Local poll worker safety in focus after intimidation incidents increase around the country

Election Day is quickly approaching, and safety is always at the top of the minds of poll workers, especially after incidents of election worker intimidation have happened across the country.

JACKSONVILLE, Fla. – Election day is quickly approaching and safety is always at the top of the minds of poll workers, especially after incidents of election worker intimidation have happened across the country.

It’s been 20 years since Adell Jones started working elections and being a part of the voting process is what she loves to do.

“I feel that someone has to do it and I’m one of those people, I like working with people, I like helping people,” said Jones. “I feel like I’m doing one of my political duties by helping people vote and making the process easier for them.”

Meanwhile, the voting process isn’t so easy in other parts of the country right now and election officials are always making sure to take precautionary safety measures.

“Normally when we arrive now it’s dark so we have an escort in the mornings and in the evenings when we leave we also have an escort to take us to our cars,” said Jones.

Duval, St. Johns, and Clay County Supervisor of Elections said so far, they’re all very fortunate to report no threats to their election workers or voters for this midterm election. But it’s been an issue for other areas after the 2020 elections.

In the state of Arizona, a lawsuit was filed this week in federal court targeting people who are accused of staking out and filming voters at ballot drop boxes while armed.

Robert Phillips, Chief Elections Officer for the Duval County Supervisor of Elections said they monitor those issues.

“We are very aware of that because at the same time whereas you want the poll workers to be safe you also don’t want a police presence at a polling location either so that’s something that we also have to be aware of,” said Phillips.

Local election officials said they put their election workers through homeland security training and each location has a poll deputy that operates as their eyes and ears on the ground.

Phillips said they can’t disclose all that they do to keep safe.
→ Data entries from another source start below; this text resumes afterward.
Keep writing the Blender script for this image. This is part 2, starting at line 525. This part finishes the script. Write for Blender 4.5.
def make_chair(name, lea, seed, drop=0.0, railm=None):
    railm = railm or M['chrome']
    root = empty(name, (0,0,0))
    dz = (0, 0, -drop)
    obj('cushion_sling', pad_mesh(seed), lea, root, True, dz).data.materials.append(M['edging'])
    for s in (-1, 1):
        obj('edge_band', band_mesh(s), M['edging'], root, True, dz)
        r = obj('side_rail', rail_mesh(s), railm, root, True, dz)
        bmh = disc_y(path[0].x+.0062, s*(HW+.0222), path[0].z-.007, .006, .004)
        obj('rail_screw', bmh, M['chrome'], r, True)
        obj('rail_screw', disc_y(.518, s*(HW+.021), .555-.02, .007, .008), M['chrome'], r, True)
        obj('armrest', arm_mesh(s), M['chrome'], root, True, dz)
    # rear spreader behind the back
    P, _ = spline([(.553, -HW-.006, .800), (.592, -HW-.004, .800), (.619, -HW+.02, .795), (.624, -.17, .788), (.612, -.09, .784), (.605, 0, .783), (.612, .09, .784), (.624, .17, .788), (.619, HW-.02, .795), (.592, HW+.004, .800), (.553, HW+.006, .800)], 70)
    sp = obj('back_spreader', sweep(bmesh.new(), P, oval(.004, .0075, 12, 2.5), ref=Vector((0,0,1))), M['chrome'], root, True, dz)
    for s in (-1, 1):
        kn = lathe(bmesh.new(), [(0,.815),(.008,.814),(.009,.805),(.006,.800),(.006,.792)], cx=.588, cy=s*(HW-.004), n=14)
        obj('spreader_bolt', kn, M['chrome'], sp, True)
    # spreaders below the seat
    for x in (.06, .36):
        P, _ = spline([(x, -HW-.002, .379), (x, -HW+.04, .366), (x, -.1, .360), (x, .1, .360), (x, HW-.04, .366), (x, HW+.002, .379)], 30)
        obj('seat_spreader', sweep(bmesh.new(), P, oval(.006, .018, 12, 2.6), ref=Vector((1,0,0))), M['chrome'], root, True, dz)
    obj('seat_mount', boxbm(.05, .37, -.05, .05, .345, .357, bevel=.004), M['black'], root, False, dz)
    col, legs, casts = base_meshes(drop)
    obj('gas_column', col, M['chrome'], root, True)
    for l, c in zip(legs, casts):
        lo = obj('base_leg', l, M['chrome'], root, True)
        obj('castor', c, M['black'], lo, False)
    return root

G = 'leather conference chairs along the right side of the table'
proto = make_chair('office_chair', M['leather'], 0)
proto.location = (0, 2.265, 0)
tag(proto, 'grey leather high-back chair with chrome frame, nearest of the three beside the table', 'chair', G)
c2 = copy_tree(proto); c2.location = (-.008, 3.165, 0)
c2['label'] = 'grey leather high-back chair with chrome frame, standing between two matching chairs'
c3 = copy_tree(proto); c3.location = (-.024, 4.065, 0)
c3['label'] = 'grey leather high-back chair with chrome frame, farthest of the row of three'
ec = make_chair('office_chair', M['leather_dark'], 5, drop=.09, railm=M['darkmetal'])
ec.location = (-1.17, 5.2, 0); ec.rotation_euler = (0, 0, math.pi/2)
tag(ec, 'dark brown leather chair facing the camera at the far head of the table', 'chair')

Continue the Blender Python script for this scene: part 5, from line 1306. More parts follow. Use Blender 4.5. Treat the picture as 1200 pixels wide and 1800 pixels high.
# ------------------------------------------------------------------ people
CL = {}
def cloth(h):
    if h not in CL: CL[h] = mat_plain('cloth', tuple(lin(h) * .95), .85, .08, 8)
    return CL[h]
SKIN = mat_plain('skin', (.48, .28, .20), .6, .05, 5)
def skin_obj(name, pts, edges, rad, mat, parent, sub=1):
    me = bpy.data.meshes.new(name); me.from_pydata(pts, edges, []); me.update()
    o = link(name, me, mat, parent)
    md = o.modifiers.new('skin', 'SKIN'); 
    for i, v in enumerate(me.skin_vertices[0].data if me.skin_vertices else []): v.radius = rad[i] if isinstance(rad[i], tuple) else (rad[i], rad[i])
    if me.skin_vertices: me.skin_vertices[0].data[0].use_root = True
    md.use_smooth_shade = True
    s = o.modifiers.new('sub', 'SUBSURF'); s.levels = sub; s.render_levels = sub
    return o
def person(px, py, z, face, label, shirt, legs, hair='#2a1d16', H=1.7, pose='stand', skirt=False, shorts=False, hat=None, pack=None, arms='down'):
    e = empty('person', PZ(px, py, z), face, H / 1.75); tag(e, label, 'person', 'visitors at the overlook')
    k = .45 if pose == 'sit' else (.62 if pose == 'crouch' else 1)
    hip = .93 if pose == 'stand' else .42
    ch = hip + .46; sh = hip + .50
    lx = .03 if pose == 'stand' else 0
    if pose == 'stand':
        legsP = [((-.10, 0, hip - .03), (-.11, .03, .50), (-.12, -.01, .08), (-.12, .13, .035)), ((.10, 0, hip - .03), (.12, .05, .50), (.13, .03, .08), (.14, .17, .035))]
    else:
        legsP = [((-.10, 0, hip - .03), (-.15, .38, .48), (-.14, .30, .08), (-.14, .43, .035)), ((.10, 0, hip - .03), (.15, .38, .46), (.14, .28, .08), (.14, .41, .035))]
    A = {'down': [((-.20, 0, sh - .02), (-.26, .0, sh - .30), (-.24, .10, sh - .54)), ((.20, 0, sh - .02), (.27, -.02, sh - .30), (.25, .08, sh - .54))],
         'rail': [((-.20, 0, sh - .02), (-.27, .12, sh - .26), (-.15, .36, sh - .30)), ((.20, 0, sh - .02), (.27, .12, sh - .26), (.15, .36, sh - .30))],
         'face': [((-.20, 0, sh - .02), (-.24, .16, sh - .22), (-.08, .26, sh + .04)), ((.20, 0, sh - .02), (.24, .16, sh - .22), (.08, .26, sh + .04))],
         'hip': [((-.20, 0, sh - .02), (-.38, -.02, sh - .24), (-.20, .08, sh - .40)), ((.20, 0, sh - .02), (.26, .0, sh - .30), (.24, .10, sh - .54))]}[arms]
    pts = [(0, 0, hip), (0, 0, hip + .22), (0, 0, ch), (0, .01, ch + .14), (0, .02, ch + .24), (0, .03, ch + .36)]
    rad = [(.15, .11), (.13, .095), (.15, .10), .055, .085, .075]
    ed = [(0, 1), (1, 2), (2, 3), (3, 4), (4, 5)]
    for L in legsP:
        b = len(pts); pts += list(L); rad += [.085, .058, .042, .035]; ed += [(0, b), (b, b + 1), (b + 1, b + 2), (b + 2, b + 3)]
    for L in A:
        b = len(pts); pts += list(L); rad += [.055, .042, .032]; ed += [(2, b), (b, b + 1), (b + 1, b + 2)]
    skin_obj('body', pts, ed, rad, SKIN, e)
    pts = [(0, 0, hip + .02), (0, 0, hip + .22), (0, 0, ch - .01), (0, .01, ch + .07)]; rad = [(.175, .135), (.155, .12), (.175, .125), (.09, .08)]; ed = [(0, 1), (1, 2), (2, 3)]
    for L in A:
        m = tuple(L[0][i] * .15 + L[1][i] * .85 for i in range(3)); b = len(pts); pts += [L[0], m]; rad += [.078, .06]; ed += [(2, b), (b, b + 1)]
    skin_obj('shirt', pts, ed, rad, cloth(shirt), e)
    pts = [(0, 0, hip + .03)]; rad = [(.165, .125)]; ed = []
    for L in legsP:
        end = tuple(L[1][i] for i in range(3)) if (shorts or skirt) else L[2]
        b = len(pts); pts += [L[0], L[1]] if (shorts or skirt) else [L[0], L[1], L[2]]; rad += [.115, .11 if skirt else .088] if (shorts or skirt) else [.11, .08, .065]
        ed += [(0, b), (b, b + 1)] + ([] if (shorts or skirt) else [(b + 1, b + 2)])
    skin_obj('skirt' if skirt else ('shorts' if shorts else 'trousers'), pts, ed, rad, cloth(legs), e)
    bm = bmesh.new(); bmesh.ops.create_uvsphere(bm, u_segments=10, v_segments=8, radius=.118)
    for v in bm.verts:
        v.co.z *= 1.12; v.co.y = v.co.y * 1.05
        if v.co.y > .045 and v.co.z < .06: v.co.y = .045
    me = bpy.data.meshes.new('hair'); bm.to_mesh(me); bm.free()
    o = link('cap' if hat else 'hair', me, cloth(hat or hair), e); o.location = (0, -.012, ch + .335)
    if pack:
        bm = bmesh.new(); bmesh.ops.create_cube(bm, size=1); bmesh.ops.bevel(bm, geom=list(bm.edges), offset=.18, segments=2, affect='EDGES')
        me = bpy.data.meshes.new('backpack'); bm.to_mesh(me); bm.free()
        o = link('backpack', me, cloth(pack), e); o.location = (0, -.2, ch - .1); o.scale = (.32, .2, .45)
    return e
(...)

“We do go over emergency procedures with them to make sure if something happens in a polling room what they could do,” said Phillips.

For some election workers, it’s led to veterans leaving the job.

In Nevada, a recent Reuters investigation into threats against an election worker for alleged voter fraud led to her resignation after fearing for her family’s safety.

Reports show 10 of 17 counties that fall under the state of Nevada have lost their top election officials due to election harassment.

“I’m sure if ever there were to be an incident here, police would be a minute away,” Jones said.

Jones said she has no reason to believe that’d happen here but for anyone wanting to interrupt the process to vote, she has a message for them.

“I think it’s everybody’s right to get out and vote to let their voices be heard and I just think that it’s wrong for anyone to think that they have a right to take that right away from other people,” said Jones.

The Florida Faith leaders will host a virtual press conference at 11 a.m. on Friday to discuss election intimidation and violence. The pastors are calling on the Secretary of State and the Supervisors of Elections to protect people at the polls from threats and violence.